→ Written task
Reproduce nothing but the lines from the start of the material through the line that includes "box('bottom_wall', (BX0 +", both ends included, and omit every picture.

* * * * * * *

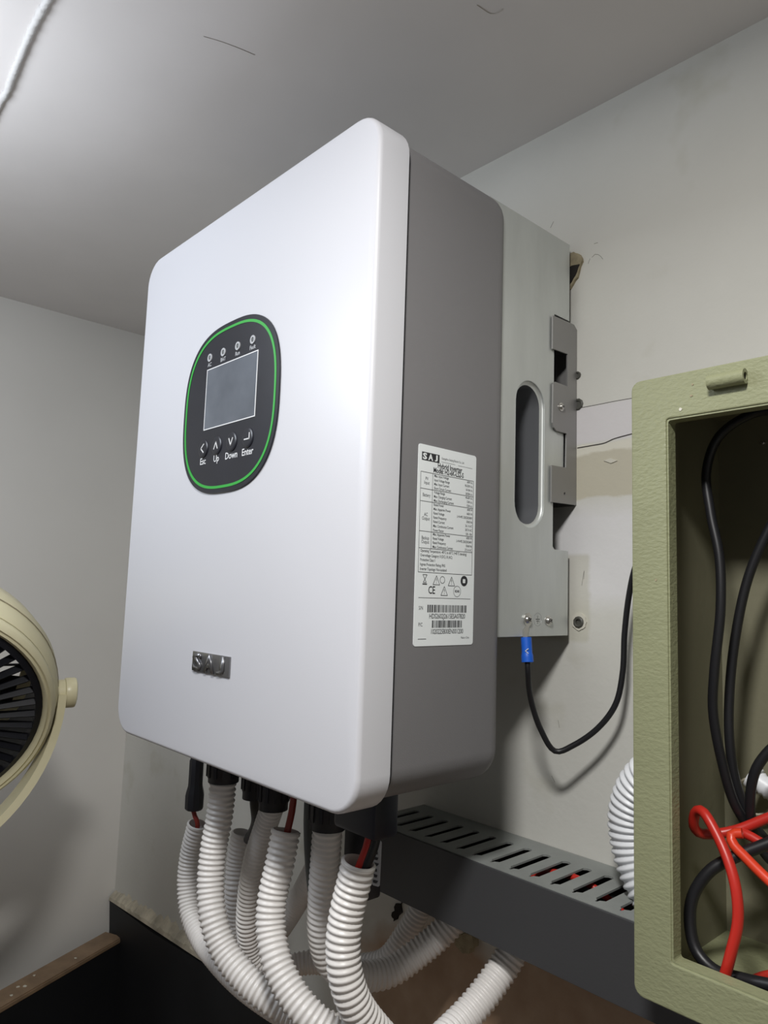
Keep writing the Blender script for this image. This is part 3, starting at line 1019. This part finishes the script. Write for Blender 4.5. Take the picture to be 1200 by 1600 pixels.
for k in range(6):
    tb.append(plate([[(0.0015, -0.006 - k * 0.005), (0.0050 + (k % 3) * 0.001, -0.006 - k * 0.005), (0.0052, -0.0085 - k * 0.005), (0.0015, -0.0085 - k * 0.005)]], 0.0002, TM @ Matrix.Translation((0, 0, 0.0006))))
link('tag_print', join(tb), 'print_black', md)

# ------------------------------------------------------------------ green steel box
gb = tag(empty('electrical_box', (0.72, 0.22, -0.105)), 'open pale green painted steel electrical box mounted right of the inverter', 'electrical box')
BX0, BX1, BY0, BZ0, BZ1 = 0.5560, 0.9000, 0.1445, -0.1048, 0.3280
fo = rrect(BX0, BX1, BZ0, BZ1, 0.006, 4)
fi = rrect(0.5810, BX1 - 0.026, -0.0770, 0.2978, 0.003, 3)
link('front_frame', plate([fo, fi], 0.0030, FRONT(BY0 + 0.0015), 0.0010), 'box_green', gb, 40)
t = 0.0020
yb = WY - 0.0006
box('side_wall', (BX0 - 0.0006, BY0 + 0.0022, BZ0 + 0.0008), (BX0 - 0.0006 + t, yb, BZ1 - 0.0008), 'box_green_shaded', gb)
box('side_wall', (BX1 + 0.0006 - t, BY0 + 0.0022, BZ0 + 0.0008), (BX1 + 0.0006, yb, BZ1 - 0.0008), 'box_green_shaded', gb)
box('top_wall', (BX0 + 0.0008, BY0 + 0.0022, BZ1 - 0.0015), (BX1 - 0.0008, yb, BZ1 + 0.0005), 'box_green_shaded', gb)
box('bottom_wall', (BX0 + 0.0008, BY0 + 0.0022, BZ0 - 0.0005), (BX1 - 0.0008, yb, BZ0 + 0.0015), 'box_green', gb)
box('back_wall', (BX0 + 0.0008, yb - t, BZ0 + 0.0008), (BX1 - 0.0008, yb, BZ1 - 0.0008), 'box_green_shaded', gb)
# folded lip round the opening
lo_ = rrect(0.5810, BX1 - 0.026, -0.0770, 0.2978, 0.003, 3)
li_ = rrect(0.5832, BX1 - 0.0282, -0.0748, 0.2956, 0.002, 3)
link('opening_lip', plate([lo_, li_], 0.0110, FRONT(BY0 + 0.0056)), 'box_green', gb)
hm = frame((0, 0, 0), (0, 0, 1), (0, 1, 0))
hy, hz = BY0 - 0.0048, 0.3165
hp = [(0.0028, 0.0), (0.0052, 0.0), (0.0052, 0.0245), (0.0028, 0.0245)]
hinge = lathe(hp, Matrix.Translation((0.6150, hy, hz)) @ Matrix.Rotation(math.pi / 2, 4, 'Y'), 20, close=True)
link('hinge_tube', hinge, 'box_green', gb, 40)
link('hinge_bore', cyl_mesh((0.6160, hy, hz), (0.6385, hy, hz), 0.0029, seg=16), 'hole_dark', gb)
for (px, pz, r) in ((0.6010, 0.3105, 0.0011), (0.5735, 0.1800, 0.0010), (0.6020, 0.3185, 0.0009), (0.5930, 0.3020, 0.0013)):
    link('paint_nick', plate([[(px + r * random.uniform(.6, 1.1) * math.cos(k), pz + r * random.uniform(.6, 1.1) * math.sin(k)) for k in range(6)]], 0.0008, FRONT(BY0 - 0.0010)), 'chip_pale' if r > 0.0012 else 'plaster_torn', gb)
screw_head('inside_screw', (0.5950, yb - t, 0.3020), (0, -1, 0), 0.0016, 'steel_bright', gb, False)
for pts, r, m, lb in (
    ([(0.6398, 0.2150, 0.3083), (0.6185, 0.2120, 0.3088), (0.5929, 0.2100, 0.2947), (0.5830, 0.2080, 0.2678), (0.5863, 0.2060, 0.2347), (0.5933, 0.2040, 0.1999), (0.5944, 0.2020, 0.1615), (0.5889, 0.2020, 0.1140), (0.5862, 0.2050, 0.0854), (0.5892, 0.2120, 0.0480), (0.5947, 0.2220, 0.0154), (0.6052, 0.2350, -0.0072), (0.6208, 0.2400, -0.0198)], 0.0036, 'cable_black',
     'black cable looping from the top of the green box, nearest its left wall'),
    ([(0.6345, 0.2400, 0.2547), (0.6162, 0.2380, 0.2213), (0.6021, 0.2360, 0.1868), (0.5924, 0.2340, 0.1421), (0.5876, 0.2320, 0.0978), (0.5877, 0.2300, 0.0596), (0.5919, 0.2320, 0.0271), (0.6011, 0.2380, 0.0004), (0.6152, 0.2500, -0.0189)], 0.0036, 'cable_black',
     'black cable slanting down inside the green box, right of the other one'),
    ([(0.6303, 0.2250, 0.0718), (0.6181, 0.2220, 0.0588), (0.6097, 0.2200, 0.0440), (0.6049, 0.2220, 0.0223), (0.6048, 0.2280, -0.0014), (0.6112, 0.2360, -0.0193), (0.6252, 0.2450, -0.0307)], 0.0036, 'cable_black',
     'short black cable bending down behind the red wires in the green box'),
    ([(0.6382, 0.2150, 0.0094), (0.6217, 0.2080, -0.0012), (0.6029, 0.2000, -0.0132), (0.5881, 0.1920, -0.0253), (0.5780, 0.1860, -0.0444), (0.5768, 0.1830, -0.0614), (0.5825, 0.1800, -0.0779), (0.5953, 0.1780, -0.0852), (0.6148, 0.1770, -0.0835), (0.6425, 0.1770, -0.0786)], 0.0042, 'cable_black',
     'thick black cable curled in the bottom corner of the green box'),
    ([(0.6067, 0.1660, -0.0852), (0.6121, 0.1660, -0.0652), (0.6162, 0.1680, -0.0443), (0.6146, 0.1700, -0.0251), (0.6082, 0.1740, -0.0093), (0.5973, 0.1800, 0.0057), (0.5863, 0.1850, 0.0161), (0.5798, 0.1890, 0.0139), (0.5750, 0.1950, 0.0018), (0.5766, 0.2020, -0.0046), (0.5839, 0.2080, -0.0043), (0.5972, 0.2150, 0.0004), (0.6170, 0.2220, 0.0125), (0.6350, 0.2260, 0.0231)], 0.0036, 'wire_red',
     'red wire rising from the lip of the green box and hooking back right'),
    ([(0.6060, 0.2040, 0.0025), (0.5992, 0.2020, 0.0003), (0.6012, 0.1990, -0.0048), (0.6110, 0.1960, -0.0110), (0.6249, 0.1920, -0.0188), (0.6440, 0.1880, -0.0284)], 0.0036, 'wire_orange_red',
     'bright orange-red wire falling to the lower right in the green box'),
    ([(0.5930, 0.2140, -0.0009), (0.6047, 0.2130, 0.0000), (0.6181, 0.2120, -0.0038), (0.6373, 0.2100, -0.0088)], 0.0034, 'wire_red',
     'short red wire running right above the orange-red one'),
    ([(0.6071, 0.2072, -0.0980), (0.6109, 0.2256, -0.0980), (0.6189, 0.2397, -0.0980), (0.6319, 0.2447, -0.0980)], 0.0032, 'wire_red',
     'red wire lying on the floor of the green box')):
    tag(cable('box_cable', pts, r, m, None, 0.004, 14), lb, 'cable', 'cables in the green box')
wc = tag(empty('white_connector', (0.5996, 0.2650, 0.0248)), 'white plastic cable sleeve deep inside the green box behind black cables', 'connector')
c0 = Vector((0.5992, 0.2620, 0.0232))
link('sleeve_tube', sweep(resample([c0 + Vector((-0.006, 0, 0.006)), c0 + Vector((0.012, 0, -0.003)), c0 + Vector((0.03, 0, -0.010))], 0.002), lambda i, n: 0.0085 - 0.0012 * (i % 2), 18), 'conduit_clean', wc, 60)
link('sleeve_collar', sweep(resample([c0 + Vector((-0.009, 0, 0.0075)), c0 + Vector((-0.004, 0, 0.005))], 0.002), lambda i, n: 0.0098, 18), 'conduit_clean', wc, 40)
tag(link('ring_terminal', lathe([(0.0135, -0.001), (0.0150, 0.0), (0.0135, 0.001), (0.0125, 0.0)], frame(Vector((0.5863, 0.2780, 0.0117)), (1, 0, 0), (0, 0, 1)), 24, close=True), 'plaster_rim', None, 60),
    'pale round knockout ring on the back of the green box', 'ring')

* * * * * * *

→ Finished task
Keep writing the Blender script for this image. This is part 3, starting at line 1019. This part finishes the script. Write for Blender 4.5. Take the picture to be 1200 by 1600 pixels.
for k in range(6):
    tb.append(plate([[(0.0015, -0.006 - k * 0.005), (0.0050 + (k % 3) * 0.001, -0.006 - k * 0.005), (0.0052, -0.0085 - k * 0.005), (0.0015, -0.0085 - k * 0.005)]], 0.0002, TM @ Matrix.Translation((0, 0, 0.0006))))
link('tag_print', join(tb), 'print_black', md)

# ------------------------------------------------------------------ green steel box
gb = tag(empty('electrical_box', (0.72, 0.22, -0.105)), 'open pale green painted steel electrical box mounted right of the inverter', 'electrical box')
BX0, BX1, BY0, BZ0, BZ1 = 0.5560, 0.9000, 0.1445, -0.1048, 0.3280
fo = rrect(BX0, BX1, BZ0, BZ1, 0.006, 4)
fi = rrect(0.5810, BX1 - 0.026, -0.0770, 0.2978, 0.003, 3)
link('front_frame', plate([fo, fi], 0.0030, FRONT(BY0 + 0.0015), 0.0010), 'box_green', gb, 40)
t = 0.0020
yb = WY - 0.0006
box('side_wall', (BX0 - 0.0006, BY0 + 0.0022, BZ0 + 0.0008), (BX0 - 0.0006 + t, yb, BZ1 - 0.0008), 'box_green_shaded', gb)
box('side_wall', (BX1 + 0.0006 - t, BY0 + 0.0022, BZ0 + 0.0008), (BX1 + 0.0006, yb, BZ1 - 0.0008), 'box_green_shaded', gb)
box('top_wall', (BX0 + 0.0008, BY0 + 0.0022, BZ1 - 0.0015), (BX1 - 0.0008, yb, BZ1 + 0.0005), 'box_green_shaded', gb)
box('bottom_wall', (BX0 + 0.0008, BY0 + 0.0022, BZ0 - 0.0005), (BX1 - 0.0008, yb, BZ0 + 0.0015), 'box_green', gb)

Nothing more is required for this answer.